Примерно так, коротенько, она отвечала на вопросы представителей прессы по прошествии нашего с ней разговора в 1986 году. И еще я заметил: чем старше становилась певица, тем меньше было разговора о неудачах. Возможно, проистекло это от двух вещей: приобретенной мудрости и опыта, научившего ее тому, что не нужно исправлять в творчестве слишком много.
В 1964 году Зыкина оказалась в компании с Плисецкой и Гагариным на торжествах в честь Дня космонавтики в Кремле. «Я всегда волнуюсь, — делилась балерина с космонавтом номер один тайнами своей профессии, — независимо от того, танцую в первый раз или в сотый. Волнение лежит в основе всякого творчества. Не то волнение, когда дрожат руки и ноги, хотя и оно бывает, а волнение за результат, за реакцию зрителей». На вопросы журналистов о ее волнении во время выступлений на концертных площадках мира Зыкина говорила то же самое, что и Плисецкая, но с поправкой: «Сердце колотилось так сильно, что, казалось, вот-вот выскочит, но руки и ноги никогда не дрожали».
Волновалась Зыкина больше всего в самые кульминационные моменты творческой жизни. Первое потрясение, почти, как говорила, стресс, она испытала весной 1964 года на первых ее гастролях во Франции на сцене знаменитого зала «Олимпия».
Готовилась к ним основательно. Поменяла прическу, изменила детали туалета, выбрала нужный сценический макияж, сшила три платья, в тон к ним подобрала красивые цветастые платки-полушалки, выучила несколько песен на французском языке.
(Перед очередными зарубежными турне Зыкина разучивала песни на языке той страны, куда ее гнал ветер гастролей. В Японии, Индии, Корее, Вьетнаме, Новой Зеландии и ряде стран Европы она исполняла их популярные песни в самом конце представления, что всегда вызывало взрыв ликования сидящих в зале.)
Заглянув из-за кулисы в зал перед выходом на сцену, она почувствовала вдруг, как по всему телу волной пробежала нервная дрожь. Еще бы! Ведь на концерт явился «весь Париж»: кабинет министров почти в полном составе, видные представители политического, культурного и литературного мира — Луи Арагон, Морис Торез, Пьер Карден, Ив Сен-Лоран, Кристиан Диор, Жан-Поль Бельмондо, Мишель Мерсье, Фернандель, де Фюнес, Серж Лифарь, Мирей Матье, Шарль Азнавур.
— Ходила за кулисами туда-сюда, — вспоминала певица, — пила теплый чай из термоса, как могла успокаивала себя.
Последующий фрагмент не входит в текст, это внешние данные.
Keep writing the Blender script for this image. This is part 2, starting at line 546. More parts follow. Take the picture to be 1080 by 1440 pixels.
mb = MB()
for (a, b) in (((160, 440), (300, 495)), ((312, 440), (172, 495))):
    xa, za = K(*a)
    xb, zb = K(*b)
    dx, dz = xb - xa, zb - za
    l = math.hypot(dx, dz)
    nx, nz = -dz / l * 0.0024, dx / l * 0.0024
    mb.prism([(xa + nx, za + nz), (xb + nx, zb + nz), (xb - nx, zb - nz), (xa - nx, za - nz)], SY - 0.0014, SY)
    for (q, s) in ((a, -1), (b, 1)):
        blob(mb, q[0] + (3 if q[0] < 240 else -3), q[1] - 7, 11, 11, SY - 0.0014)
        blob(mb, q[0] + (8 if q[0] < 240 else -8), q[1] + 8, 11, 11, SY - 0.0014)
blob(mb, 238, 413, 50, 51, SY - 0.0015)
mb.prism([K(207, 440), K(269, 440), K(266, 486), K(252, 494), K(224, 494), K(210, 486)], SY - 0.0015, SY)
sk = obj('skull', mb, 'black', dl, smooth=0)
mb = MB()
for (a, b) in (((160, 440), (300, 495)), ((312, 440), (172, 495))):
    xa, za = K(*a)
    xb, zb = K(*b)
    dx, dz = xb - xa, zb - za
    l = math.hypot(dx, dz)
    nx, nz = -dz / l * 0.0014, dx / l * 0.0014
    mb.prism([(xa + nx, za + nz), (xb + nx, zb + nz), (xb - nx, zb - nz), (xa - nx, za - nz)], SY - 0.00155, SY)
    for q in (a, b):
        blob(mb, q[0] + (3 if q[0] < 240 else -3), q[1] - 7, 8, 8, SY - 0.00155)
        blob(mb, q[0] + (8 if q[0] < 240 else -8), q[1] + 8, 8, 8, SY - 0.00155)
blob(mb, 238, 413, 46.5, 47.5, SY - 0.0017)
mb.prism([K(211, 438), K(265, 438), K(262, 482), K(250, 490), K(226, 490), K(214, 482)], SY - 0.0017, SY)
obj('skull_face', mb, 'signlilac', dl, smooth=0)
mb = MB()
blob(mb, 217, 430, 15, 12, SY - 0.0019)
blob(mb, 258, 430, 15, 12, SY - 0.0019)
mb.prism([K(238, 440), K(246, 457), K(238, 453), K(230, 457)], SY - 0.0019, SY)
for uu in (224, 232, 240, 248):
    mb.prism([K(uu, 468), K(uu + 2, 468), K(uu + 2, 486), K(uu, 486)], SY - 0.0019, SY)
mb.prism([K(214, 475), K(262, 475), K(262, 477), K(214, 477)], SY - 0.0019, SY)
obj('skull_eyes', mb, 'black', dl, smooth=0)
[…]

Люди-то какие в зале! И надо было им всем сразу выдать песню так, чтобы не только мурашки у них по коже бегали, но чтобы они запомнили, что такое русская певица. «Течет Волга» и «Письмо к матери» сделали свое дело: две с половиной тысячи парижан, и каких парижан, стоя устроили овацию. Охапки цветов лежали у моих ног. То были минуты счастья и победы над собой в том числе.